In the game captain commands the game leader gives orders to the players. The players should do as they are told only when the leader begins with “captain commands”. If some one does as his told to without a specific command from the captain, the game ends for him. The winner gets to be the leader at the next round.

This game has many variations. For example the game Simon says the players should do as they are told to, not as the leader shows them.


A playground is divided to three sections so that at the end of the grounds are safe-places. The tar bug stands in the middle of the ground and shouts “who’s afraid of the tar bug”. After that every player has to run from a safe-place to another. If the tar bug catches a player when he’s not in a safe-place the player becomes either the new tar bug or with other rules a helper to the tar bug.
In Finnish the game is known also as hawk and chicks. The name “who is afraid...” comes from the old, more “racist” name “who is afraid of the black man”.

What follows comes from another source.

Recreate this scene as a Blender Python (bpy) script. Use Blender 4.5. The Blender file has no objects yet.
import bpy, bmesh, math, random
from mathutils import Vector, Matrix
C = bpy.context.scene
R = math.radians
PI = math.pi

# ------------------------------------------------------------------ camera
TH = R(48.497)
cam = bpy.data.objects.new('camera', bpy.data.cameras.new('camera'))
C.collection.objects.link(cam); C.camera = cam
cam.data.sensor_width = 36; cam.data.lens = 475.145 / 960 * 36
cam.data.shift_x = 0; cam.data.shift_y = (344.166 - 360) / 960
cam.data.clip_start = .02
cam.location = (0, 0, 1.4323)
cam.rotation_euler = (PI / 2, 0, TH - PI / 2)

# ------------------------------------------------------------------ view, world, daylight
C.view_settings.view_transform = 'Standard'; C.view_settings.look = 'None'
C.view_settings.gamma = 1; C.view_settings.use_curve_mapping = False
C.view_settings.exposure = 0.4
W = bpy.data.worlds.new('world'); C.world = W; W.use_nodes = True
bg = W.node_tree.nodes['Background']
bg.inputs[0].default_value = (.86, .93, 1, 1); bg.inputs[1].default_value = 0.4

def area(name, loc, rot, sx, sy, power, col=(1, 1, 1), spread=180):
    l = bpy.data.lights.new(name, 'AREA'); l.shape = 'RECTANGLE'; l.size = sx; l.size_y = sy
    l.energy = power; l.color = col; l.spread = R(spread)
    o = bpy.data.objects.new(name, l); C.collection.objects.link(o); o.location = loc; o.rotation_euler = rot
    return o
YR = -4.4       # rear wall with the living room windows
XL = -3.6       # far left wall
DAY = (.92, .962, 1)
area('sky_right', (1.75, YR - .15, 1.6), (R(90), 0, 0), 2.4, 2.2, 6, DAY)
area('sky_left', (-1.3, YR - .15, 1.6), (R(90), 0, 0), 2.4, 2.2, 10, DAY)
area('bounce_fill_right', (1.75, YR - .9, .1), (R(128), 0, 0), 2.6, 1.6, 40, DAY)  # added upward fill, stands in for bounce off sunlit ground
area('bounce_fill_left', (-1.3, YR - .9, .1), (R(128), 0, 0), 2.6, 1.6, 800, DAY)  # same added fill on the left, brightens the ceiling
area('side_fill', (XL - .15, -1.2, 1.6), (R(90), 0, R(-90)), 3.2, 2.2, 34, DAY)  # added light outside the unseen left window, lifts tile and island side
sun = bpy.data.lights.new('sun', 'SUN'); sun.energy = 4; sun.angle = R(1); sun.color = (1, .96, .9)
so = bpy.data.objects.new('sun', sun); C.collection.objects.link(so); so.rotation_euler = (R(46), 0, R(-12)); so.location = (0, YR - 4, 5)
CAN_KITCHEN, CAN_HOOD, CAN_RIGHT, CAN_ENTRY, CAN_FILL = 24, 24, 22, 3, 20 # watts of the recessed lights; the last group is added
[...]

Two poles of a gate are chosen from the players. They name themselves as they want to, for example tulip and rose. They take each others hands and raise them high to make a gate. The others line up and start going through the gate as the song begins.

Hey, hey wedding,
clock stroke noon,
king is standing in his palace.
As black as pudding,
as white as wool.
Who becomes last is the death.
When the song says death the gates close up on one of the players. Then they whisper to the player the names they chose and the player picks up another. After he has picked up a pole name, he goes behind his “own” pole. And so the game continues until all the players are behind the gates. The gate poles still hold hands and the other players grabs the one’s standing in front of them by the waist. After that there is a battle witch one of the gate poles is stronger: each team tries to pull so hard that the other team will fall down.
The game is originally from Sweden and it’s played all over Finland. You can find it in many playbooks and the words of the songs vary by the books.